8 November 1985, "Lakeside Review"
You've got to be careful what you say in front of preschoolers. Kids that age have a way of taking everything you say quite literally. According to my four-year-old, every word that proceedeth from the mouth of her mother is gospel.
If I tell her the cow jumped over the moon, she's gonna' be running outside in her PJ's to watch it come down.
Quite frankly, though, I'm not ready to have either my personal opinions or chance remarks canonized.
I'll never forget the time one of our older children was drilling for a science test.
"Now what makes an animal a mammal instead of a reptile or amphibian?" he asked at the dinner table in the presence of his little sister.

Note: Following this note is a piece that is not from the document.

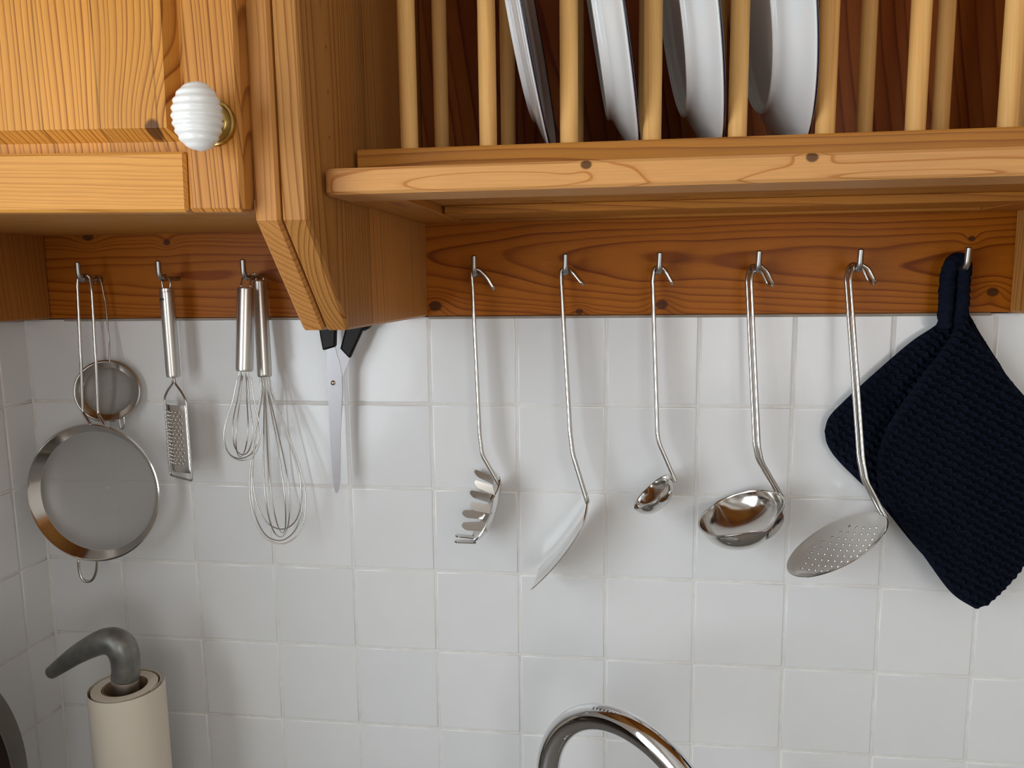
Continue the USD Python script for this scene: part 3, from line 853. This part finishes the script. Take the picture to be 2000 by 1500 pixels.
# ------------------------------------------------------------------ pot holders
def knit_sheet(edges, y_fn, row_dir, period, wave, amp, th, nu=300, nv=300, seed=1):
    """A knitted sheet from four edge curves (top, right, bottom, left corners in x, z): displaced stitches on both faces."""
    c_tl, c_lb, c_tr, c_rb = [spline(e, 12) for e in edges]     # top>left, left>bottom, top>right, right>bottom

    def ev(c, t):
        d = np.r_[0, np.cumsum(np.linalg.norm(np.diff(c, axis=0), axis=1))]
        return np.stack([np.interp(t * d[-1], d, c[:, q]) for q in (0, 1)], -1)
    u, v = np.linspace(0, 1, nu), np.linspace(0, 1, nv)        # u: from top towards left, v: from top towards right
    A, B = ev(c_tl, u), ev(c_rb, u)                            # v=0 side, v=1 side
    Cc, D = ev(c_tr, v), ev(c_lb, v)                           # u=0 side, u=1 side
    UU, VV = np.meshgrid(u, v, indexing='ij')
    P = ((1 - VV)[..., None] * A[:, None] + VV[..., None] * B[:, None] + (1 - UU)[..., None] * Cc[None] + UU[..., None] * D[None]
         - ((1 - UU) * (1 - VV))[..., None] * A[0] - ((1 - UU) * VV)[..., None] * Cc[-1] - (UU * (1 - VV))[..., None] * A[-1] - (UU * VV)[..., None] * B[-1])
    X, Z = P[..., 0], P[..., 1]
    dx, dz = row_dir
    p_, q_ = X * dx + Z * dz, -X * dz + Z * dx
    n1 = meshkit.noise(np.stack([X * 180, Z * 180, np.zeros_like(X)], -1), seed)
    n2 = meshkit.noise(np.stack([X * 35, Z * 35, np.ones_like(X)], -1), seed + 3)
    row = np.floor(q_ / period)
    ph = 2 * np.pi * (p_ / wave + 0.5 * (row % 2))
    h = 0.5 + 0.5 * np.cos(2 * np.pi * (q_ / period + 0.17 * np.sin(2 * np.pi * p_ / wave + n2 * 3)))
    h = h ** 0.8 * (0.88 + 0.16 * np.cos(2 * np.pi * p_ / (wave * 0.5) + n2 * 6)) + 0.5 * (n1 - 0.5)
    edge = np.minimum(np.minimum(UU, 1 - UU), np.minimum(VV, 1 - VV))
    fall = np.sqrt(np.clip(edge / 0.035, 0, 1))
    Y = y_fn(X, Z)
    front = Y - (th / 2 + amp * h) * fall
    back = Y + (th / 2 + 0.3 * amp * h[::-1]) * fall
    pts = np.concatenate([np.stack([X, front, Z], -1).reshape(-1, 3), np.stack([X, back, Z], -1).reshape(-1, 3)])
    i, j = np.meshgrid(np.arange(nu - 1), np.arange(nv - 1), indexing='ij')
    a = (i * nv + j).ravel(); b = a + nv; c = b + 1; d = a + 1
    f = np.concatenate([np.stack([a, b, c], 1), np.stack([a, c, d], 1)]); o = nu * nv
    f = np.concatenate([f, f[:, ::-1] + o])
    m = trimesh.Trimesh(pts, f, process=False)
    if m.volume < 0:
        m.invert()
    return m


def strap(path, r, seed):
    s = spline(path, 14)
    m = tube(s, r, 22)
    v = np.array(m.vertices)
    n = meshkit.noise(v * 300.0, seed) - 0.5
    nrm = m.vertex_normals
    return trimesh.Trimesh(v + nrm * (n * 0.0026)[:, None], m.faces, process=False)


def pxz(pts, y):
    return [tuple(at(a, b, y=y)[[0, 2]]) for a, b in pts]


yf = -0.034
front_y = lambda X, Z: -0.026 - 0.020 * np.clip((1.50 - Z) / 0.12, 0, 1) * np.clip(1 - np.abs(X - 0.56 + (Z - 1.36) * 0.1) / 0.12, 0, 1)
back_y = lambda X, Z: -0.0105 + 0 * X
t = based('pot_holder', 'navy knitted pot holder in front, its loop over the rightmost hook', 'pot holder', (0.552, -0.026, 1.55))
f_edges = [pxz([(1884, 612), (1855, 665), (1790, 748), (1735, 830), (1715, 885)], yf), pxz([(1715, 885), (1716, 945), (1748, 1008), (1800, 1082), (1850, 1150), (1895, 1180)], yf),
           pxz([(1884, 612), (1903, 640), (1938, 690), (1975, 742), (2040, 822), (2072, 905)], yf), pxz([(2072, 905), (2062, 985), (2020, 1070), (1975, 1128), (1925, 1170), (1895, 1180)], yf)]
obj('knitted_square', knit_sheet(f_edges, front_y, (math.cos(math.radians(-30)), math.sin(math.radians(-30))), 0.0076, 0.0104, 0.0072, 0.003, 340, 340, 5), KNIT, t, smooth=True)
obj('hanging_loop', strap([(0.5415, -0.021, 1.488), (0.5418, -0.0205, 1.515), (0.5422, -0.0200, 1.537), (0.5445, -0.0195, 1.5495), (0.5510, -0.0190, 1.5550), (0.5572, -0.0185, 1.5495), (0.5578, -0.0180, 1.537), (0.5572, -0.0190, 1.513), (0.5560, -0.021, 1.488)], 0.0070, 3), KNIT, t, smooth=True)
t = based('pot_holder', 'navy knitted pot holder behind, its left corner sticking out beside the skimmer', 'pot holder', (0.552, -0.0105, 1.53))
yb = -0.012
b_edges = [pxz([(1872, 585), (1835, 630), (1780, 668), (1710, 728), (1650, 783), (1620, 815), (1611, 842)], yb), pxz([(1611, 842), (1617, 870), (1642, 905), (1715, 978), (1790, 1070), (1860, 1140)], yb),
           pxz([(1872, 585), (1892, 610), (1915, 650), (1950, 705), (1975, 745)], yb), pxz([(1975, 745), (1985, 850), (1965, 960), (1920, 1060), (1860, 1140)], yb)]
obj('knitted_square', knit_sheet(b_edges, back_y, (math.cos(math.radians(-38)), math.sin(math.radians(-38))), 0.0076, 0.0104, 0.0056, 0.002, 320, 260, 9), KNIT, t, smooth=True)
obj('hanging_loop', strap([(0.5440, -0.0095, 1.500), (0.5440, -0.0090, 1.525), (0.5455, -0.0090, 1.545), (0.5520, -0.0085, 1.5545), (0.5580, -0.0085, 1.545), (0.5590, -0.0090, 1.525), (0.5580, -0.0095, 1.500)], 0.0046, 8), KNIT, t, smooth=True)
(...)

"Well," I said between spoonfuls of macaroni and cheese, "for the females, it's if they give live birth to their young and feed them milk. For the males, it's just if they have warm blood and hair."
"I see," my son replied.
Apparently, his little sis saw, too. The next time went went grocery shopping she stared intently at the male grocer, who bent his head down low to scan a bag of frozen corn.
"Mommy," she exclaimed in a stage whisper loud enough to wake the dead, "that man isn't a mammal!"
"Why not?" I made the mistake of asking before we were out of earshot.
"Because," she shouted knowledgeably while pointing to the poor guy's shiny pate. "He hasn't got no hair!